Expired contract for more than 30 months: does the sale change anything?

No. These are two independent mechanisms, and mixing them is another common error. Residential contracts with a term equal to or longer than 30 months terminate automatically at the end of the term, and if the property is not taken back at that moment, the rental extends indefinitely, requiring the owner to notify the tenant with 30 days’ advance notice (called simple non-renewal notice).

This mechanism in Article 46 does not depend on the property being sold or not. The sale, by itself, does not speed up or activate this counting. What always governs the effect of sale on the contract is Article 8, explained above.

Extra care is worth noting here: according to STJ interpretation, the 30 months only count when they come from a single written contract. The sum of successive renewals of shorter contracts does not equal this.

Is the tenant obligated to allow the buyer to visit the property?

Yes. The law provides for this obligation in Article 23, IX, combined with Article 27: the tenant must allow visits from potential buyers, provided there is prior agreement on the day and time. The law does not set a specific business hour; what matters is the agreement between the parties.

Systematic refusal of visits has no legal basis. In practice, what prevents friction is simple: give advance notice and negotiate times that work for both sides.

At Regente, there is a specific rule for early termination

It is worth clarifying this to the party, because it is easy to confuse with the legal deadlines above: in Regente Imóveis contracts there is a specific clause, resulting from a Settlement Agreement signed with real estate agencies in Santa Catarina, that allows the tenant to leave starting from the 12th month without penalty, even in 30-month contracts.

This is an institutional practice of Regente, not a general rule of the Tenant Protection Law. It addresses when the tenant can leave without penalty, a different topic from when the owner can take back the property, which is the central subject of this guide. If you rent with Regente and are thinking about selling, this explains how this process works from the owner’s side.

Frequently Asked Questions

Can I sell my property even if a tenant is living in it?

Yes. Having an active rental contract does not prevent the sale. What changes is how the process is conducted: the law protects the tenant on specific points, but does not block the negotiation.

Is it true that the tenant has only 90 days to leave after the property is sold?

It depends. The 90 days only apply if the rental contract does not have a lease continuation clause registered in the property’s registration record. If that clause exists, the buyer must respect the contract until the end, with no 90-day deadline. It is worth confirming in the registration record before stating any deadline.

As a property owner, am I required to notify the tenant before selling?

Yes. The law requires written notification, with the sale price and conditions, because the tenant has the right of first refusal to buy the property first. They have 30 days to respond; if silent, this right expires.

As a tenant, am I obligated to let the owner show the property for sale?

Yes, the law provides for this obligation.

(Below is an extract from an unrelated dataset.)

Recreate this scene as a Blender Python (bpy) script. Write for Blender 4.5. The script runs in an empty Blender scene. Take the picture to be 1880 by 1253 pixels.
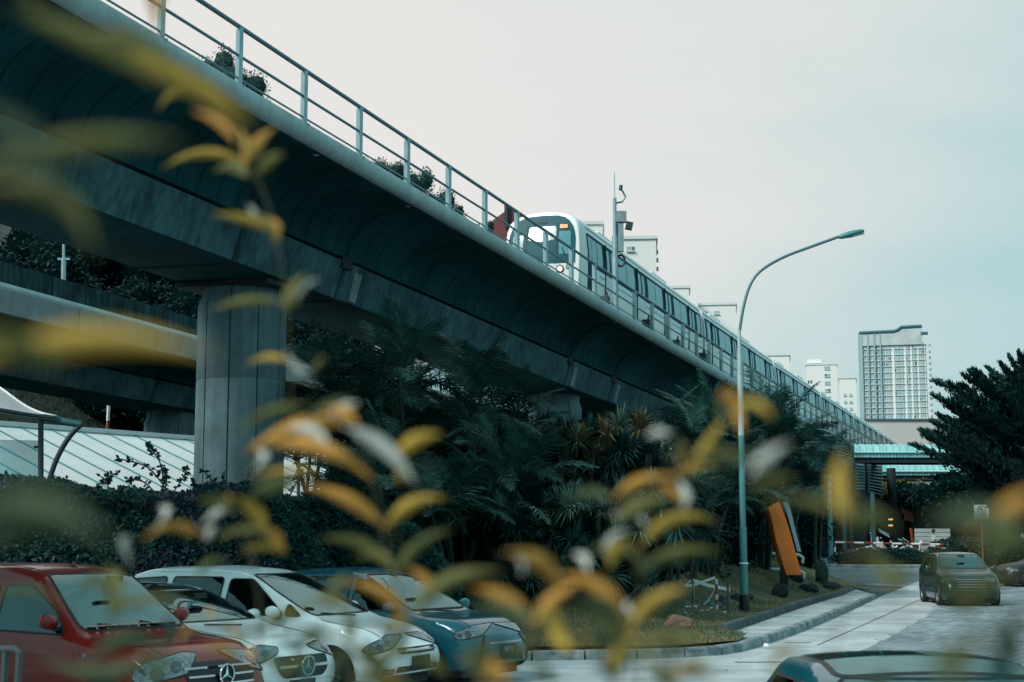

The balancing point is prior agreement on day and time: there is no fixed hour set by law, but there is no basis for systematically refusing visits.

My tenant’s contract has already expired for more than 30 months; does selling the property force them out automatically?

No. These are two separate rules. The 30-month term and the possibility of taking back the property after that exist regardless of whether the property is being sold or not.

If the owner sells the property without notifying me, what can I, as a tenant, do?

Failure to provide prior notice gives you the right to compensation for losses and damages, but does not undo the sale automatically. It is worth documenting the absence of notice and seeking legal guidance to evaluate your case.

This content presents the general rule of Law 8.245/1991 and does not substitute for personalized legal advice for your specific situation.